Pour les ministres de la Défense de l'Otan, réunis hier à Bruxelles, cela a été « une journée très intense ». Après la rencontre bilatérale dans laquelle le ministre étasunien de la défense Chuck Hagel a transmis les instructions au secrétaire général de l'Otan Jens Stoltenberg, s'est tenue une réunion du Groupe de planification nucléaire (auquel participe aussi l'Italie, en violation du Traité de non-prolifération). On ne sait pas ce qu'il a décidé, puisqu'aucun communiqué n'a été émis. Mais, comme Washington a réaffirmé que l' « Otan restera une alliance nucléaire », on peut déduire qu'il a été décidé d'accélérer la « modernisation » des forces nucléaires USA déployées en Europe (Italie comprise) et la potentialisation des françaises et britanniques. S'est ensuite réunie la Commission Otan-Géorgie, appréciant la contribution géorgienne aux opérations en Afghanistan et à la « Force de riposte de l'Otan » (viatique pour l'admission désormais certaine de la Géorgie dans l'Alliance).
Après ces prémisses constructives, s'est déroulée la réunion du Conseil Nord Atlantique avec la participation des 28 ministres de la défense, annonçant que l'Otan a décidé de potentialiser ses forces militaires pour conduire « la gamme entière de missions » et « affronter les défis provenant de toutes directions ». Avec une référence particulière à l'Ukraine, où « la violence s'accroît » parce que « la Russie continue à violer les normes internationales en soutenant les séparatistes » et à l' « extrémisme violent qui est en train de se répandre en Afrique du Nord et au Moyen-Orient ». Dans cet objectif sera potentialisée la « Force de riposte Otan », en la portant de 13mille à 30mille hommes et en établissant des unités de commandement et de contrôle dans six pays d'Europe orientale. En même temps sera formée une « Force de pointe », composée de 5mille hommes, pouvant être déployée en quelques jours seulement.

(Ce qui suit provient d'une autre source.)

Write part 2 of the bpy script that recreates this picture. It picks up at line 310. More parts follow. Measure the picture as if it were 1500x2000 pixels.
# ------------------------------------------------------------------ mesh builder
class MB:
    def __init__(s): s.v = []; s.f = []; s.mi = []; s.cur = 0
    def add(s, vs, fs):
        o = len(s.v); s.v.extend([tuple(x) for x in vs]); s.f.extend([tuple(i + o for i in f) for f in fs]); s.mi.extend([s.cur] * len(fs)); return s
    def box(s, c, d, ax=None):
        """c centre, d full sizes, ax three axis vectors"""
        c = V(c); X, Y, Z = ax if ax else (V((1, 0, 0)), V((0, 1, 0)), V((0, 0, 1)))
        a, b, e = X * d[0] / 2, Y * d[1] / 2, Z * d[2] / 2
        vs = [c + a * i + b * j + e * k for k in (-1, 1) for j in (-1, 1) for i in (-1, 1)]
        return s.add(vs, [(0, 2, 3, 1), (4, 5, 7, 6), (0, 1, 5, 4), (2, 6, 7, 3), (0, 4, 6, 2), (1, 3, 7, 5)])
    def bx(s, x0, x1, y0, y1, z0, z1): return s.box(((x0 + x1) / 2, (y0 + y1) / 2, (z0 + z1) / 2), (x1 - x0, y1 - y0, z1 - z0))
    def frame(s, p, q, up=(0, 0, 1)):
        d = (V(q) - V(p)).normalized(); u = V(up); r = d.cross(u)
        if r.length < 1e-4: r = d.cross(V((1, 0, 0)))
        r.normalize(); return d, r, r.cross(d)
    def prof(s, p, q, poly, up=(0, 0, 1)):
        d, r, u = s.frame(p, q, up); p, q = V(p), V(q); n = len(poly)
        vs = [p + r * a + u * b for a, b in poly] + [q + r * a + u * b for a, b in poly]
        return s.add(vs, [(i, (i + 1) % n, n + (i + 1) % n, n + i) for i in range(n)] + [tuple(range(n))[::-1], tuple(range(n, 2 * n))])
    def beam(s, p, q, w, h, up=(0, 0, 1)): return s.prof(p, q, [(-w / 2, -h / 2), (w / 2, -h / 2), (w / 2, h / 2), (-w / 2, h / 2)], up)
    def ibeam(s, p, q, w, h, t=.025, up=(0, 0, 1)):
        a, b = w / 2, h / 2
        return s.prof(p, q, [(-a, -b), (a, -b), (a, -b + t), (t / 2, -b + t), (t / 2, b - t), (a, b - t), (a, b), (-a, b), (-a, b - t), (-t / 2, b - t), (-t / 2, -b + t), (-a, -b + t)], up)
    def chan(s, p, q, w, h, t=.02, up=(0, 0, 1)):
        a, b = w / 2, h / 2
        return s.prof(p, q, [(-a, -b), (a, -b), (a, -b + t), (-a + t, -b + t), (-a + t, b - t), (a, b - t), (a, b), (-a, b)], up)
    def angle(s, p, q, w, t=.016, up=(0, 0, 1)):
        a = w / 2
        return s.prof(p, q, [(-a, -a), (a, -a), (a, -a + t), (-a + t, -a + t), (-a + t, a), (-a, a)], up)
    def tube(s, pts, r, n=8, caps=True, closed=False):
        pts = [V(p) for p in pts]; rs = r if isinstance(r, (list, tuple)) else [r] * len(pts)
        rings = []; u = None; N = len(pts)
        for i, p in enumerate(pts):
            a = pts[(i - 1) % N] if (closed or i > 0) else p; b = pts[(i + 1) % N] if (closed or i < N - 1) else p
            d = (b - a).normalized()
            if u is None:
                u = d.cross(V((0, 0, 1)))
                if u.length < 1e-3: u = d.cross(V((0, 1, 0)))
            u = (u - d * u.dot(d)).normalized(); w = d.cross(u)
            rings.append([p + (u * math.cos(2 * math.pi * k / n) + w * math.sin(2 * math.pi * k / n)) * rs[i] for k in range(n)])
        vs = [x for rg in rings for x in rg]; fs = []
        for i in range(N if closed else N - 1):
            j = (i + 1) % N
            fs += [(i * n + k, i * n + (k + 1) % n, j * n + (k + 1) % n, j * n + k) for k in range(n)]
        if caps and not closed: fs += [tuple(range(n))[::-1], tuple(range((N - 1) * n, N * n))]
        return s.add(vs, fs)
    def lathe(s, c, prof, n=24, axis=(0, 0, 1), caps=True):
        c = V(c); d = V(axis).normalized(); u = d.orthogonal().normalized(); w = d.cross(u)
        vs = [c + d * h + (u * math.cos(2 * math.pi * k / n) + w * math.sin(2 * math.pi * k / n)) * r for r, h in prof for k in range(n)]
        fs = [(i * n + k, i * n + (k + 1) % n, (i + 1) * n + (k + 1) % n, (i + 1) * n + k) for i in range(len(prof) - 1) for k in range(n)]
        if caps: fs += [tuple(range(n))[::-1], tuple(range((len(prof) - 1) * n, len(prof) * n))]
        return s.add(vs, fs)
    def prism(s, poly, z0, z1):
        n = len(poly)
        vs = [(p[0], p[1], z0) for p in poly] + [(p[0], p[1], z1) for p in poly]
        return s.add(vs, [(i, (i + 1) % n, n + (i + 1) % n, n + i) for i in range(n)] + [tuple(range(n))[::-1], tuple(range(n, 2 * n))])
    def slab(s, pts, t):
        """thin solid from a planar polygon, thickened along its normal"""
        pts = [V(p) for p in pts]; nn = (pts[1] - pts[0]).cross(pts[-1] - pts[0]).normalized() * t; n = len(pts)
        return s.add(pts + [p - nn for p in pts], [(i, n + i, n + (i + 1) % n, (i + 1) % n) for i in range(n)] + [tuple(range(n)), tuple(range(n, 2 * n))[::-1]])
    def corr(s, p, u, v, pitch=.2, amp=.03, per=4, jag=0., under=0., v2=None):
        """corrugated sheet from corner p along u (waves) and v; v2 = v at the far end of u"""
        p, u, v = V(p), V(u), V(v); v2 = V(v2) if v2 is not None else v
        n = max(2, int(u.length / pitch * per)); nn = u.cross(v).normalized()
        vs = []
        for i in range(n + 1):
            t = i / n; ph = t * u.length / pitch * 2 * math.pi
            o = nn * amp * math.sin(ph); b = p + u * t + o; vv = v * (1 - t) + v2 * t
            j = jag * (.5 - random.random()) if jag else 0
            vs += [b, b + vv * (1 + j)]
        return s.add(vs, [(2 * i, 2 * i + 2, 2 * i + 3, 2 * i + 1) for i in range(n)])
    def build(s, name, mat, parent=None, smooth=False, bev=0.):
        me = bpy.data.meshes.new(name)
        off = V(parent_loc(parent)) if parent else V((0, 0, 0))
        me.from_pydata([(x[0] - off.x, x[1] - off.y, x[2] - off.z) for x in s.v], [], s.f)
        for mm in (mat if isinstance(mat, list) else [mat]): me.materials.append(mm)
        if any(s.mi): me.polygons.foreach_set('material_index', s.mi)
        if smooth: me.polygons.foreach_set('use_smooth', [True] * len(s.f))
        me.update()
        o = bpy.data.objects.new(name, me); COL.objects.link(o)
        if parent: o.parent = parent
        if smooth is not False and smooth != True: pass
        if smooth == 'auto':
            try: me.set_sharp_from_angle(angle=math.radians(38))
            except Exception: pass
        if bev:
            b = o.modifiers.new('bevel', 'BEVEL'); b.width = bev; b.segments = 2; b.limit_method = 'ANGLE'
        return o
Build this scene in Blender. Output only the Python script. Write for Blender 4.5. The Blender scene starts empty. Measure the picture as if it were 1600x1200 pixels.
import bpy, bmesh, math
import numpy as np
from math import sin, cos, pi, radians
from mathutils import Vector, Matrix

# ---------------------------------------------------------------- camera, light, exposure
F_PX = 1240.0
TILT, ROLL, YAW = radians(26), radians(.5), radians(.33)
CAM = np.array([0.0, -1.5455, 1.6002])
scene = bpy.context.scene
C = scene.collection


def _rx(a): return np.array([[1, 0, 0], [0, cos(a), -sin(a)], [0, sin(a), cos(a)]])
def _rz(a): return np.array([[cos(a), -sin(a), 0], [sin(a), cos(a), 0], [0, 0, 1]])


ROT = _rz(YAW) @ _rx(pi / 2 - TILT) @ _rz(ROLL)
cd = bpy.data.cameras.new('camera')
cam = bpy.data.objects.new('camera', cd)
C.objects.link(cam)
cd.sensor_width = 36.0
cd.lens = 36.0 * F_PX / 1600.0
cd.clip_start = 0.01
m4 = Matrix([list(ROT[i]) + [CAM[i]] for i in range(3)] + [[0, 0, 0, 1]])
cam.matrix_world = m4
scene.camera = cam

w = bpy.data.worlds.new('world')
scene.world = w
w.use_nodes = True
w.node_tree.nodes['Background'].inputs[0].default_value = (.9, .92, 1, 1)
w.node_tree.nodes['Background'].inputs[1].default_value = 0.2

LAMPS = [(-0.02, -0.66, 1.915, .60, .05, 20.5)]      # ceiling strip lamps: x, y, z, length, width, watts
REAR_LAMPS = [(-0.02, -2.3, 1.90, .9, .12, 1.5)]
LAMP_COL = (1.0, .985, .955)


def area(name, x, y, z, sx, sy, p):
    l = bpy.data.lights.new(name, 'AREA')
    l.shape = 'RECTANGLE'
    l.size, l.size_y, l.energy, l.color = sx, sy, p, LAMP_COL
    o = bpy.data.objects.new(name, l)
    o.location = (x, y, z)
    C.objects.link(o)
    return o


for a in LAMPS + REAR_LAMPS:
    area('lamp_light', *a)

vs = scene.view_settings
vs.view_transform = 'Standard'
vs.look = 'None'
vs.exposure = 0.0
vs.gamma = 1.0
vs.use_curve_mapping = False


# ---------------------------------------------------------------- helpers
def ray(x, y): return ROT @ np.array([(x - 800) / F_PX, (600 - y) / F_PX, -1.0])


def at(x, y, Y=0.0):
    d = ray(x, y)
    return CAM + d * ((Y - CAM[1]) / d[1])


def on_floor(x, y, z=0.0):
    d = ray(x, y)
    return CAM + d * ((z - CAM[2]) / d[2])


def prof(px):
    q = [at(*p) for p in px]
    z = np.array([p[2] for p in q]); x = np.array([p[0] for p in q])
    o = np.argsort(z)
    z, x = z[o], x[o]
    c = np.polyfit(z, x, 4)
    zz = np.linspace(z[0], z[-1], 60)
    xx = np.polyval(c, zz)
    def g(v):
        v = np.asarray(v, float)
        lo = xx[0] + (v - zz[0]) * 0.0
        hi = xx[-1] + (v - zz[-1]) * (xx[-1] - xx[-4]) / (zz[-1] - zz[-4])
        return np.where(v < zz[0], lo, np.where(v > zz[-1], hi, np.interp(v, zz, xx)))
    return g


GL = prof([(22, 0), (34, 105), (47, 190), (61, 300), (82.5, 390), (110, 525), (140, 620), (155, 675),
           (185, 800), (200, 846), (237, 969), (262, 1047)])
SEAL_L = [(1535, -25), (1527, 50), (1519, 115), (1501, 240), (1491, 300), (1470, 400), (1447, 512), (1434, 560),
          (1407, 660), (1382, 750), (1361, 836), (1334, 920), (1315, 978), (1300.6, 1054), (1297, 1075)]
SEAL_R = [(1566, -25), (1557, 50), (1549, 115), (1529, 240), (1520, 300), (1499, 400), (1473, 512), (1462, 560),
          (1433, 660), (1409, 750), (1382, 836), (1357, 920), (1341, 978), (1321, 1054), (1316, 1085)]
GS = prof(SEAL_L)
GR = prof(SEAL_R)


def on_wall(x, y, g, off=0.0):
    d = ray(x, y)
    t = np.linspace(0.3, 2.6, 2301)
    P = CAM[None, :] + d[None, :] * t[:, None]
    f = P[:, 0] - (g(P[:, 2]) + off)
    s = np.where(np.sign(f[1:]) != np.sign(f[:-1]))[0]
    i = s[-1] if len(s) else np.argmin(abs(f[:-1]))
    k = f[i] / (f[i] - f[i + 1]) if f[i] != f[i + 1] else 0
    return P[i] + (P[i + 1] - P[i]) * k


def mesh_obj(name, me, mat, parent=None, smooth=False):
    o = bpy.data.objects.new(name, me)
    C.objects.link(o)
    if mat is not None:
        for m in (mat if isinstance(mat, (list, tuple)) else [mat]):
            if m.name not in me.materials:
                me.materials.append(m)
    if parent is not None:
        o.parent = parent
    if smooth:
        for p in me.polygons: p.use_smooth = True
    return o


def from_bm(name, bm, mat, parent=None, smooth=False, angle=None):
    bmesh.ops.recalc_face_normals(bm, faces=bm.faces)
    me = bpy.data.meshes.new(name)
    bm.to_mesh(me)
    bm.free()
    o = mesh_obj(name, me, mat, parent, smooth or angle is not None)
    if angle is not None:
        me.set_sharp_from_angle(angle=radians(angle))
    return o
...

L'Otan (et avec elle l'Italie [et avec elle la Belgique (note CSO)]) est donc en guerre sur deux fronts, oriental et méridional. Comment a-t-on pu arriver à cette situation ? Après la fin de la guerre froide, les USA se servent de l'Otan pour maintenir leur leadership sur l'Europe occidentale et en même temps conquérir l'orientale. La Yougoslavie ayant été démolie par la guerre, l'Otan s'étend à l'est, en englobant tous les pays de l'ex Pacte de Varsovie, deux de l'ex Yougoslavie et trois de l'ex URSS. En entrant dans l'Otan, les pays de l'Est se retrouvent plus dépendants de Washington que de Bruxelles. Mais quelque chose grippe le plan de conquête : la Russie se remet en grande partie de la crise, établit des relations économiques croissantes avec l'UE, en lui fournissant le gros du gaz naturel, et ouvre de nouveaux débouchés commerciaux avec la Chine. Ceci met en danger les intérêts stratégiques étasuniens. C'est là qu'éclate la crise en Ukraine : après avoir pris, par un travail de plusieurs années, le contrôle de positions clé dans les forces armées et entraîné les groupes néo-nazis, l'Otan promeut le putsch de Kiev. Elle oblige ainsi Moscou à se ranger dans la défense des Russes d'Ukraine, en s'exposant à des sanctions des USA et de l'UE. Et les contre-sanctions russes, qui créent des dommages surtout à l'UE, facilitent le plan du partenariat transatlantique pour le commerce et les investissements à travers lequel Washington essaie d'accroître l'influence étasunienne sur l'Union européenne.
Simultanément, sous conduite USA, l'Otan étend sa stratégie à l'Afrique du Nord et au Moyen-Orient. La démolition de la Libye par la guerre, l'opération analogue lancée en Syrie, la relance de la guerre en Irak, l'usage à double tranchant de formations islamistes (soutenues pour abattre les gouvernements pris pour cible, et donc utilisées pour justifier d'autres interventions armées) rentrent dans la stratégie USA/Otan.